Il temuto via libera allo sfruttamento delle miniere “a mare aperto” non c’è stato. Ma a Kingston, in Giamaica, il fronte dei paesi e dell’industria che spinge per estrarre cobalto, terre rare, nickel, litio e altri minerali dai fondali oltre i 4mila metri di profondità riesce a evitare la moratoria globale
L’International Seabed Authority ha rinviato alla 30° sessione, tra 2 anni, il sì al deep sea mining
(Rinnovabili.it) – Rinvio di 2 anni per l’ok formale ma niente moratoria globale sul deep sea mining. L’ultima e attesissima riunione annuale dell’ISA, l’Autorità internazionale per i fondali marini, ha scelto di non dare il via libera alle miniere sui fondali oceanici in acque internazionali nonostante le pressioni di molti paesi. Ma non ha nemmeno chiuso la porta allo sfruttamento di questi giacimenti annunciando una moratoria, come chiedeva invece il fronte dei paesi contrari.
Cosa ha deciso l’ISA sulle miniere sui fondali oceanici
Dopo due settimane di negoziati, l’ente che agisce su mandato dell’ONU ha preferito prendere tempo. La laconicità del documento finale – 2 pagine, 4 punti – maschera tutta la complessità di negoziati che vanno avanti da anni e da cui dipende la conservazione di alcuni tra gli ecosistemi più fragili del pianeta.
L’ISA “intende proseguire l’elaborazione di norme, regolamenti e procedure relative allo sfruttamento”, si legge al punto 1, “in vista di una loro adozione durante la trentesima sessione dell’Autorità”. Sessione che è prevista per luglio 2025. Il linguaggio usato però non è perentorio. Il “with a view to”, “in vista di”, indica solo che si rimanda a una nuova data, non vincolante, come orizzonte temporale per finalizzare il regolamento sul deep sea mining. Lo ha confermato anche il presidente della riunione finale del Consiglio dell’ISA, Juan Jose Gonzalez Mijares, parlando di un “target indicativo”.
Braccio di ferro sul deep sea mining
Cade così nel vuoto il tentativo di Nauru lanciato esattamente 2 anni fa. Nel 2021 il piccolo paese insulare del Pacifico, che spera di ricavare grandi ricchezze dallo sfruttamento delle miniere sui fondali oceanici, aveva attivato una procedura in seno all’ISA per cui l’autorità avrebbe dovuto prendere una decisione sulle miniere sottomarine entro due anni.
La scelta aveva fatto molto discutere perché esistono pochissimi studi sul possibile impatto di questa attività estrattiva sull’ecosistema dell’oceano profondo e sulle ripercussioni sull’intera colonna d’acqua.

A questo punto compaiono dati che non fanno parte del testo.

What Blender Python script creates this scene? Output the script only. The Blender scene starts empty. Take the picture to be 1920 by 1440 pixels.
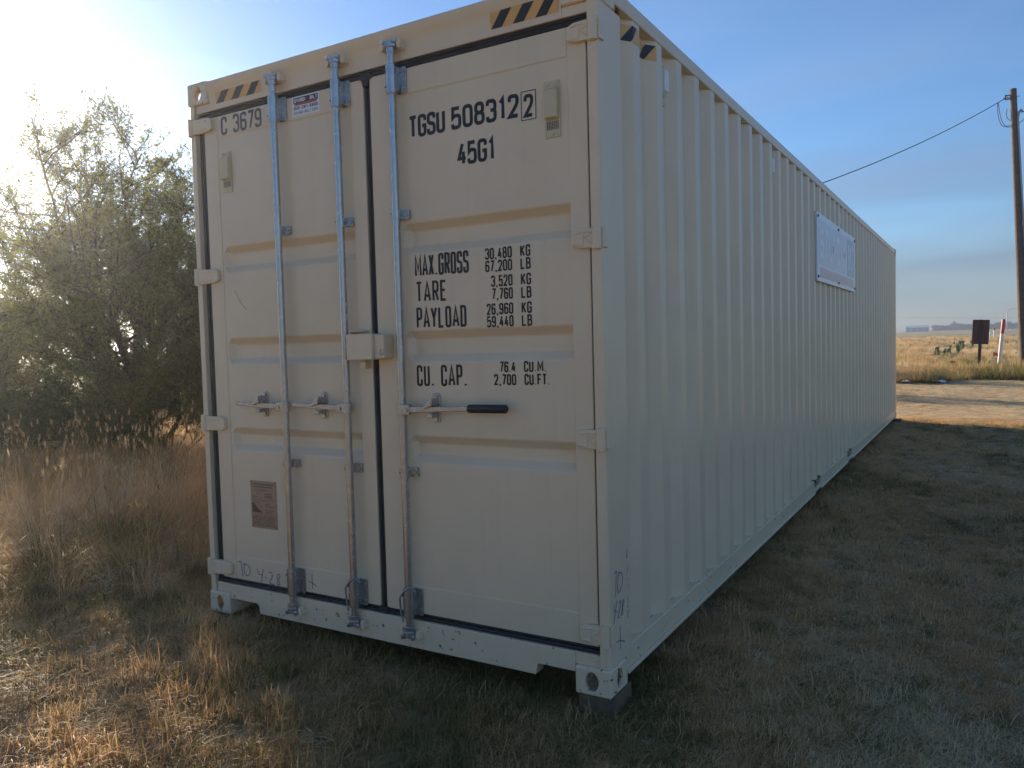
import bpy, bmesh, math, random
import numpy as np
from mathutils import Vector, Matrix

random.seed(7); rng = np.random.default_rng(11)
scene = bpy.context.scene
col = scene.collection
R = math.radians

# ------------------------------------------------------------------ camera
cam_d = bpy.data.cameras.new('camera'); cam = bpy.data.objects.new('camera', cam_d); col.objects.link(cam)
cam_d.sensor_fit = 'HORIZONTAL'; cam_d.sensor_width = 36.0; cam_d.lens = 1479.43 / 1920 * 36.0
cam_d.clip_start = 0.05; cam_d.clip_end = 6000
YAW, PITCH, ROLL = -0.53896, -0.04940, -0.026555
fwd = Vector((math.sin(YAW) * math.cos(PITCH), math.cos(YAW) * math.cos(PITCH), math.sin(PITCH)))
rgt = Vector((math.cos(YAW), -math.sin(YAW), 0)); upv = rgt.cross(fwd)
r2 = rgt * math.cos(ROLL) + upv * math.sin(ROLL); u2 = upv * math.cos(ROLL) - rgt * math.sin(ROLL)
M4 = Matrix((r2, u2, -fwd)).transposed().to_4x4(); M4.translation = (3.7207, -2.8595, 1.4424)
cam.matrix_world = M4
scene.camera = cam

# ------------------------------------------------------------------ sky, sun, exposure
SUN_EL = R(16.0)
SUN_H = Vector((-0.915, 0.403, 0)).normalized()          # horizontal direction towards the sun
SUN_DIR = SUN_H * math.cos(SUN_EL) + Vector((0, 0, math.sin(SUN_EL)))
world = bpy.data.worlds.new('World'); scene.world = world; world.use_nodes = True
wn = world.node_tree.nodes; wl = world.node_tree.links; wn.clear()
sky = wn.new('ShaderNodeTexSky'); sky.sky_type = 'NISHITA'; sky.sun_disc = False
sky.sun_elevation = SUN_EL; sky.sun_rotation = math.atan2(SUN_H.x, SUN_H.y)
sky.altitude = 300; sky.air_density = 1.0; sky.dust_density = 0.14; sky.ozone_density = 5.0
tc = wn.new('ShaderNodeTexCoord'); mp = wn.new('ShaderNodeMapping'); mp.inputs['Scale'].default_value = (1.3, 1.3, 8.0)
mp.inputs['Rotation'].default_value = (0.12, 0.08, 0.4)
cn = wn.new('ShaderNodeTexNoise'); cn.inputs['Scale'].default_value = 1.7; cn.inputs['Detail'].default_value = 4; cn.inputs['Roughness'].default_value = 0.42
cr = wn.new('ShaderNodeMapRange'); cr.inputs['From Min'].default_value = -0.12; cr.inputs['From Max'].default_value = 0.30; cr.inputs['To Max'].default_value = 0.9
sx = wn.new('ShaderNodeSeparateXYZ')
el = wn.new('ShaderNodeMath'); el.operation = 'MULTIPLY_ADD'; el.inputs[1].default_value = -2.6   # bank thins out upwards
wisp = wn.new('ShaderNodeMapRange'); wisp.inputs['From Min'].default_value = 0.50; wisp.inputs['From Max'].default_value = 0.80; wisp.inputs['To Max'].default_value = 0.16
cl_col = wn.new('ShaderNodeMix'); cl_col.data_type = 'RGBA'; cl_col.blend_type = 'MIX'
tn = wn.new('ShaderNodeMix'); tn.data_type = 'RGBA'; tn.blend_type = 'MULTIPLY'; tn.inputs['Factor'].default_value = 1.0; tn.inputs['B'].default_value = (0.97, 0.98, 1.10, 1)   # bluish-grey cloud
hs = wn.new('ShaderNodeHueSaturation'); hs.inputs['Saturation'].default_value = 0.72; hs.inputs['Value'].default_value = 0.48
wl.new(tc.outputs['Generated'], mp.inputs['Vector']); wl.new(mp.outputs['Vector'], cn.inputs['Vector'])
wl.new(tc.outputs['Generated'], sx.inputs['Vector']); wl.new(cn.outputs['Fac'], el.inputs[2]); wl.new(cn.outputs['Fac'], wisp.inputs['Value'])
wl.new(sx.outputs['Z'], el.inputs[0]); wl.new(el.outputs['Value'], cr.inputs['Value'])
wl.new(sky.outputs['Color'], hs.inputs['Color']); wl.new(hs.outputs['Color'], tn.inputs['A'])
wl.new(cr.outputs['Result'], cl_col.inputs['Factor']); wl.new(sky.outputs['Color'], cl_col.inputs['A']); wl.new(tn.outputs['Result'], cl_col.inputs['B'])
w2 = wn.new('ShaderNodeMix'); w2.data_type = 'RGBA'; hs2 = wn.new('ShaderNodeHueSaturation'); hs2.inputs['Saturation'].default_value = 0.45; hs2.inputs['Value'].default_value = 1.3
wl.new(sky.outputs['Color'], hs2.inputs['Color']); wl.new(wisp.outputs['Result'], w2.inputs['Factor']); wl.new(cl_col.outputs['Result'], w2.inputs['A']); wl.new(hs2.outputs['Color'], w2.inputs['B'])
bg = wn.new('ShaderNodeBackground'); bg.inputs['Strength'].default_value = 0.088
wo = wn.new('ShaderNodeOutputWorld')
wl.new(w2.outputs['Result'], bg.inputs['Color']); wl.new(bg.outputs['Background'], wo.inputs['Surface'])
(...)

E quelli che esistono, realizzati da scienziati indipendenti (cioè non al soldo dell’industria) indicano che l’impatto potrebbe essere molto pesante.

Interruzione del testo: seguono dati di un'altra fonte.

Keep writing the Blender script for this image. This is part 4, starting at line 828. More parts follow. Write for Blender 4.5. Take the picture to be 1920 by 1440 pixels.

La scorsa settimana, un nuovo studio aveva certificato che appena 2 ore di deep sea mining al largo del Giappone (nella zona economica esclusiva nipponica, quindi in un’area che non ricade sotto l’ambito dell’ISA) avevano dimezzato le popolazioni di pesci anche a 1 anno di distanza, sia in quell’area che in quelle adiacenti.
I timori e la necessità di avere più informazioni prima di dare il liberi tutti all’industria mineraria ha portato alcuni paesi e istituzioni, tra cui Francia e Germania in Europa e la IUCN, la principale organizzazione conservazionista al mondo, a chiedere una moratoria globale finché non ci saranno evidenze sufficienti per supportare una decisione sul deep sea mining.